Posted at 9:33 AM, Nov 23, 2018
and last updated 2018-11-23 11:33:09-05

A Rhodes Scholar who is protected by a program to shield undocumented immigrants brought to the US as children said Friday he is confident people will recognize the contributions made to the US by people like him.

Harvard student Jin Park is the first undocumented immigrant to win the coveted grant that allows a small handful of extremely accomplished postgraduate students to study at the University of Oxford.

Park has a Korean passport but doesn’t have a US passport, and said he is consulting with lawyers to figure out how he will be able to return to the United States once he has traveled outside of the country to complete his scholarship at Oxford University in England.

Last year, the Trump administration said it was ending the Deferred Action for Childhood Arrivals program, punting the responsibility of finding a permanent fix to Congress. Earlier this month, a federal appeals court upheld a ruling blocking the Trump administration from ending the Obama-era program, likely setting up a Supreme Court fight.

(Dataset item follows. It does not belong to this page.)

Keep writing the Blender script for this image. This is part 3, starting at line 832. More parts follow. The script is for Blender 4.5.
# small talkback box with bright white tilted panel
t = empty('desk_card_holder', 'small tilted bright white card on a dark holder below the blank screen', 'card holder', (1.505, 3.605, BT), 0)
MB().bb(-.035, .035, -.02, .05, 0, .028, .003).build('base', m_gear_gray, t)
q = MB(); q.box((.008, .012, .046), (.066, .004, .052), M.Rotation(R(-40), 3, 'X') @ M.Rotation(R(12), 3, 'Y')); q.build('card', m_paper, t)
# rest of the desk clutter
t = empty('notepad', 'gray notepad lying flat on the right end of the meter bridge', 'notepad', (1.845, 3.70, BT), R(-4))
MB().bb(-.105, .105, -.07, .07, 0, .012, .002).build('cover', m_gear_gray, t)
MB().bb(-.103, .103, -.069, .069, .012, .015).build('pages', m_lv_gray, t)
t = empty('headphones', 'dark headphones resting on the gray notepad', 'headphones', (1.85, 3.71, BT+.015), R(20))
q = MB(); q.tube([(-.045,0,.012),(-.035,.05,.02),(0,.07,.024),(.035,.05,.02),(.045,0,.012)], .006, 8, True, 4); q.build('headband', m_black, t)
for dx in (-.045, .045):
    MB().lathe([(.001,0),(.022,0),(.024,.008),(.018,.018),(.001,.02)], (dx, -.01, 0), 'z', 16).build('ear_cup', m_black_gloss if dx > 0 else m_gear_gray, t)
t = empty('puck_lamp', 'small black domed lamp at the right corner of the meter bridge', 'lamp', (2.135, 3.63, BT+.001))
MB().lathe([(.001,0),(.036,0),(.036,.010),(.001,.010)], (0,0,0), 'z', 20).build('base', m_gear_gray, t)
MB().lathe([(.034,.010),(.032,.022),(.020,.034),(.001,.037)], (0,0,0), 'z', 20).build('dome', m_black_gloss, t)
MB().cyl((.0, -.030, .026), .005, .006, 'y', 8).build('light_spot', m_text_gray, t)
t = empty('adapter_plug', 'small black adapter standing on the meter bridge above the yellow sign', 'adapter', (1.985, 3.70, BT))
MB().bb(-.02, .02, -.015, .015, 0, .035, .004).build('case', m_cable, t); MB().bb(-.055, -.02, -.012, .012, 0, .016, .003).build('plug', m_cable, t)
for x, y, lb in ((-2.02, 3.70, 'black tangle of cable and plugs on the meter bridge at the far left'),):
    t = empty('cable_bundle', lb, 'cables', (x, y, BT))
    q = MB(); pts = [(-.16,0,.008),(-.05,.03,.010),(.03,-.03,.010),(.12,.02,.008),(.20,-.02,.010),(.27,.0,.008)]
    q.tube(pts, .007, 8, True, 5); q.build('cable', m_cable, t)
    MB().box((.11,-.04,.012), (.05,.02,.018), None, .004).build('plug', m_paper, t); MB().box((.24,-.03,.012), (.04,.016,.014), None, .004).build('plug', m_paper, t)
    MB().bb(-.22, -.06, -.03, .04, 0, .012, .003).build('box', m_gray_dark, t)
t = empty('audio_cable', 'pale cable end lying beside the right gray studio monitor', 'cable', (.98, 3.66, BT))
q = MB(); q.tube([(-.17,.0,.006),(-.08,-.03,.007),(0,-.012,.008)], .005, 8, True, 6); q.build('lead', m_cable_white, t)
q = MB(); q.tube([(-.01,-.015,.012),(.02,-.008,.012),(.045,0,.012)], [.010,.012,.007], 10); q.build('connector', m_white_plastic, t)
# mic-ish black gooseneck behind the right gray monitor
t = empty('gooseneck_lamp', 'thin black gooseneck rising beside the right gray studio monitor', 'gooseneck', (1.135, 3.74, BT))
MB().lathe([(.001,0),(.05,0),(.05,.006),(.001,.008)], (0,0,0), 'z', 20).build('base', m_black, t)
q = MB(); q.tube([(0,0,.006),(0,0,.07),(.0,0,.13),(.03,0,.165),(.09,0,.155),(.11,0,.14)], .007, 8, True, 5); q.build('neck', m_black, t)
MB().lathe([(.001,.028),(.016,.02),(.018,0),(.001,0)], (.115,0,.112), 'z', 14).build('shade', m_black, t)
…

Park said after completing his scholarship, he hopes to come back to America and “work as a part of a public health department and to create evidence-based policy to improve the health and the outcomes of undocumented immigrants in America.”

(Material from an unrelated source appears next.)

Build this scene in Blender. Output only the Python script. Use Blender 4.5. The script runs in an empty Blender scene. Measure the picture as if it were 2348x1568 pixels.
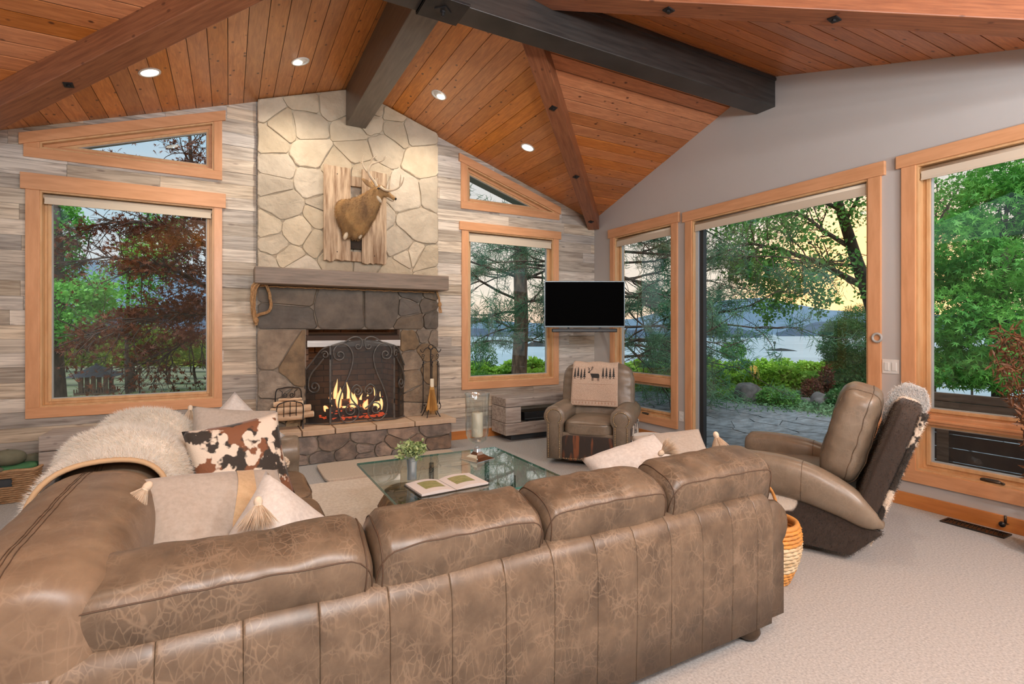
import bpy, bmesh, math, random
import numpy as np
from mathutils import Vector, Matrix, noise as mnoise

random.seed(7)
RNG = np.random.default_rng(7)
SC = bpy.context.scene
COL = SC.collection
PI = math.pi

# ------------------------------------------------------------------ camera
EYE = 1.40
YAW = math.atan(649 / 1191.0)
cam_data = bpy.data.cameras.new('camera')
cam_data.sensor_width = 36.0
cam_data.lens = 36.0 * 1191 / 2348
cam_data.shift_y = -27 / 2348
cam_data.clip_end = 12000
cam_data.clip_start = 0.05
cam = bpy.data.objects.new('camera', cam_data)
cam.location = (0, 0, EYE)
cam.rotation_euler = (PI / 2, 0, -YAW)
COL.objects.link(cam)
SC.camera = cam
SC.view_settings.view_transform = 'Standard'
SC.view_settings.look = 'None'
SC.view_settings.gamma = 1.0
SC.view_settings.use_curve_mapping = False
SC.view_settings.exposure = 0.0
SC.cycles.max_bounces = 8
SC.cycles.diffuse_bounces = 4
SC.cycles.transparent_max_bounces = 24
SC.cycles.sample_clamp_indirect = 4.0
SC.cycles.caustics_reflective = False
SC.cycles.caustics_refractive = False
SC.cycles.use_denoising = True

# ------------------------------------------------------------------ sky
SUN_DIR = Vector((1.062, 0.56, 0.045)).normalized()

def make_world():
    w = bpy.data.worlds.new('evening_sky')
    SC.world = w
    w.use_nodes = True
    nt = w.node_tree
    for n in list(nt.nodes):
        nt.nodes.remove(n)
    N = nt.nodes.new
    L = nt.links.new
    tc = N('ShaderNodeTexCoord')
    nrm = N('ShaderNodeVectorMath'); nrm.operation = 'NORMALIZE'
    L(tc.outputs['Generated'], nrm.inputs[0])
    sep = N('ShaderNodeSeparateXYZ'); L(nrm.outputs[0], sep.inputs[0])
    # elevation ramp, cool sky
    cool = N('ShaderNodeValToRGB')
    cool.color_ramp.elements[0].position = 0.0
    cool.color_ramp.elements[0].color = (0.70, 0.72, 0.70, 1)
    cool.color_ramp.elements[1].position = 0.75
    cool.color_ramp.elements[1].color = (0.20, 0.36, 0.52, 1)
    e = cool.color_ramp.elements.new(0.25); e.color = (0.40, 0.60, 0.74, 1)
    L(sep.outputs['Z'], cool.inputs[0])
    warm = N('ShaderNodeValToRGB')
    warm.color_ramp.elements[0].position = 0.0
    warm.color_ramp.elements[0].color = (1.05, 0.68, 0.44, 1)
    warm.color_ramp.elements[1].position = 0.8
    warm.color_ramp.elements[1].color = (0.45, 0.52, 0.60, 1)
    e = warm.color_ramp.elements.new(0.07); e.color = (0.98, 0.83, 0.68, 1)
    e = warm.color_ramp.elements.new(0.2); e.color = (0.80, 0.74, 0.68, 1)
    L(sep.outputs['Z'], warm.inputs[0])
    dot = N('ShaderNodeVectorMath'); dot.operation = 'DOT_PRODUCT'
    L(nrm.outputs[0], dot.inputs[0]); dot.inputs[1].default_value = SUN_DIR
    mr = N('ShaderNodeMapRange'); mr.inputs['From Min'].default_value = 0.35
    mr.inputs['From Max'].default_value = 0.93
    mr.interpolation_type = 'SMOOTHSTEP'
    L(dot.outputs['Value'], mr.inputs['Value'])
    mx = N('ShaderNodeMix'); mx.data_type = 'RGBA'
    L(mr.outputs[0], mx.inputs[0]); L(cool.outputs[0], mx.inputs[6]); L(warm.outputs[0], mx.inputs[7])
    # thin clouds
    mp = N('ShaderNodeMapping'); mp.inputs['Scale'].default_value = (2, 2, 14)
    L(nrm.outputs[0], mp.inputs[0])
    nz = N('ShaderNodeTexNoise'); nz.inputs['Scale'].default_value = 1.6; nz.inputs['Detail'].default_value = 5
    L(mp.outputs[0], nz.inputs['Vector'])
    cr = N('ShaderNodeMapRange'); cr.inputs['From Min'].default_value = 0.5; cr.inputs['From Max'].default_value = 0.8
    cr.inputs['To Max'].default_value = 0.5
    L(nz.outputs['Fac'], cr.inputs['Value'])
    mx2 = N('ShaderNodeMix'); mx2.data_type = 'RGBA'
    L(cr.outputs[0], mx2.inputs[0]); L(mx.outputs[2], mx2.inputs[6]); mx2.inputs[7].default_value = (0.78, 0.66, 0.62, 1)
    # glow of the sun at the horizon
    g = N('ShaderNodeMapRange'); g.inputs['From Min'].default_value = 0.975; g.inputs['From Max'].default_value = 1.0
    g.interpolation_type = 'SMOOTHERSTEP'
    L(dot.outputs['Value'], g.inputs['Value'])
    mx3 = N('ShaderNodeMix'); mx3.data_type = 'RGBA'
    L(g.outputs[0], mx3.inputs[0]); L(mx2.outputs[2], mx3.inputs[6]); mx3.inputs[7].default_value = (2.2, 1.2, 0.5, 1)
    bg = N('ShaderNodeBackground'); bg.inputs['Strength'].default_value = 1.12
    L(mx3.outputs[2], bg.inputs['Color'])
    out = N('ShaderNodeOutputWorld'); L(bg.outputs[0], out.inputs['Surface'])
make_world()

# ------------------------------------------------------------------ lamp helper and added fill lights
def lamp(kind, name, loc, energy, color=(1, 0.86, 0.7), size=0.2, rot=(0, 0, 0), **kw):
    d = bpy.data.lights.new(name, kind)
    d.energy = energy
    d.color = color
    if kind == 'AREA':
        d.shape = 'DISK'; d.size = size
    elif kind in ('POINT', 'SPOT'):
        d.shadow_soft_size = size
    for k, v in kw.items():
        setattr(d, k, v)
    o = bpy.data.objects.new(name, d)
    o.location = loc; o.rotation_euler = rot
    COL.objects.link(o)
    return o

LAMP_WARM = (1.0, 0.87, 0.72)
# unseen fill lights added behind the camera, first aimed up, then down
for lx, ly, lz, le in ((0.15, -1.5, 2.2, 150), (1.3, -2.4, 2.3, 115), (3.5, -1.3, 2.2, 135)):
    lamp('AREA', 'upward_fill', (lx, ly, lz), le, (0.93, 0.97, 1.0), 0.5, (PI - 0.35, 0, 0))
for lx, ly, lz, le in ((0.1, -1.2, 3.0, 85), (3.2, -1.2, 3.0, 62), (1.2, -2.4, 3.4, 62)):  # added downward fill, no fixture modelled
    lamp('AREA', 'downward_fill', (lx, ly, lz), le, (0.92, 0.97, 1.0), 0.45, (0.45, 0, 0))
# soft sun added to brighten the garden, separate from the setting sun
lamp('SUN', 'garden_fill_sun', (0, -5, 12), 3.6, (0.95, 0.98, 1.0), 0.2, (math.radians(24), 0, math.radians(-38)), angle=math.radians(50))

# ------------------------------------------------------------------ pixel <-> world helpers (reference frame 2348 x 1568)
CY_, SY_ = math.cos(YAW), math.sin(YAW)

def ray(px, py):
    l = (px - 1174) / 1191.0
    u = (757 - py) / 1191.0
    return (SY_ + l * CY_, CY_ - l * SY_, u)

def on_y(px, py, y):
    r = ray(px, py); t = y / r[1]
    return Vector((r[0] * t, y, EYE + r[2] * t))

def on_x(px, py, x):
    r = ray(px, py); t = x / r[0]
    return Vector((x, r[1] * t, EYE + r[2] * t))

def at_depth(px, py, d):
    r = ray(px, py)
    return Vector((r[0] * d, r[1] * d, EYE + r[2] * d))

# ------------------------------------------------------------------ tagging
def tag(o, label=None, cat=None, group=None, kind=None):
    if label: o['label'] = label
    if cat: o['category'] = cat
    if group: o['group'] = group
    if kind: o['kind'] = kind
    return o

def root(name, label, cat, loc=(0, 0, 0), rz=0.0, group=None):
    o = bpy.data.objects.new(name, None)
    o.empty_display_size = 0.1
    COL.objects.link(o)
    o.location = loc; o.rotation_euler = (0, 0, rz)
    return tag(o, label, cat, group)

def copy_tree(o, parent=None):
    kids = [c for c in COL.objects if c.parent == o]
    c = o.copy(); COL.objects.link(c)
    if parent: c.parent = parent
    for k in kids: copy_tree(k, c)
    return c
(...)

Park said it is “always a perpetual worry” that recipients under DACA will not be able to stay in the US. “But I’m confident that the contributions that I and other immigrants make to America, it’s going to eventually prevail.”

“I’m an American, and regardless of what my citizenship is, I’m always going to know that,” Park said.

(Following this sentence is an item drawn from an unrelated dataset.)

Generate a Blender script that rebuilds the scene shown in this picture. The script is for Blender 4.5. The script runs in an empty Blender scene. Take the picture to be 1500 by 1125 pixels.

Park said he is consulting with lawyers, and said “one possibility is for us to bring a lawsuit in front of (US Citizenship and Immigration Services) to kind of bring back advance parole.” Advance parole is a special permit that would allow a DACA recipient to re-enter the United States after traveling abroad. But since September 2017, the US government is no longer granting DACA recipients permission to travel abroad through advance parole, and any pending applications are no longer being processed.

“Immigrants feel that they are part of America,” Park said, “and whether or not they have citizenship is a completely different question.”

“Regardless of the occupant in the White House,” Park said, “it’s important to note that these broader questions — who is American, who belongs, and who are we going to treat as members of America … those questions are going to remain regardless of who’s president and that’s where we have to keep the focus.”

“Undocumented immigrants are a part of this country,” Park said. “We are American. We’re just waiting for our country and our laws to catch up to that fact.”